Golf dominates list of world’s best-paid sports stars

Alistair Dunsmuir
By Alistair Dunsmuir February 8, 2017 13:14

New research into the world’s best-paid sports stars has shown that golfers dominate the top rankings.

While talk has been of the game struggling in recent years, the London School of Marketing’s data finds that the top end of the game is still thriving.

There are four golfers in the top 10, along with three tennis players, two basketball players and just one footballer.

Tiger Woods

The Sports Marketing Power List looks at the world’s 30 best-paid sports stars ranked by the money they received in 2016 from endorsements and sponsorships, to see who the world’s most marketable athletes are.

Swiss tennis star Roger Federer was named as the world’s most marketable athlete with almost £50m in off court earnings last year.

American basketball sensation LeBron James was second with sponsors forking out £44m for his endorsements last year.

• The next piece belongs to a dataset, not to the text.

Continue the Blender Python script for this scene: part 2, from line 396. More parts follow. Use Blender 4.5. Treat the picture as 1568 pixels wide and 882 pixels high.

Two golfers, Phil Mickelson and Tiger Woods, make up the rest of the top four, while another two, Rory McIlroy and Jordan Spieth, are ranked sixth and ninth respectively.

Rory McIlroy

Phil Mickelson’s main sponsors are Callaway, Amgen, Barclays, Exxon, KPMG and Rolex, which earned him £41m in marketing deals during 2016.

Tiger Woods may have played little golf in recent years but he still earned £36.9m from the likes of Nike, Rolex, Upper Deck and Hero Motorcorp.

McIlroy, who earned more than both Novak Djokovic, Floyd Mayweather, Usain Bolt and Cristiano Ronaldo, received just under £29m from sponsorships last year.

The research found that only cricket and tennis are more reliant on endorsements than golf.

Phil Mickelson

Jacques de Cock, faculty member at London School of Marketing said: “The top 100 athletes earned a total of £2.6bn last year.

“The sponsorship revenues are driven upwards mainly by the competition of major clothing brands.

“The main ones are Nike with 51 stars under contract, Adidas with 12 and Under Armour with 11. The other brands such as Reebok, Puma and New Balance have a handful each.

“Despite Roger Federer’s slow year in terms of success in his sport, his successful endorsement deals show that personal characteristics can also be an important part of long-lasting sponsorships.

“Male athletes still dominate perhaps because they offer advantages to marketers that want to tap into the traditionally hard to reach male consumer market.

“Fans tend to buy sports clothing and equipment based on what the key sportsman wear, which explains why endorsements are such a major part of cricket, tennis and golf.


“Endorsements are such a powerful way for brands to market their products. This is because they increase brand awareness, validate product features, boost brand equity, and reach the difficult 16 to 30 year old male market.”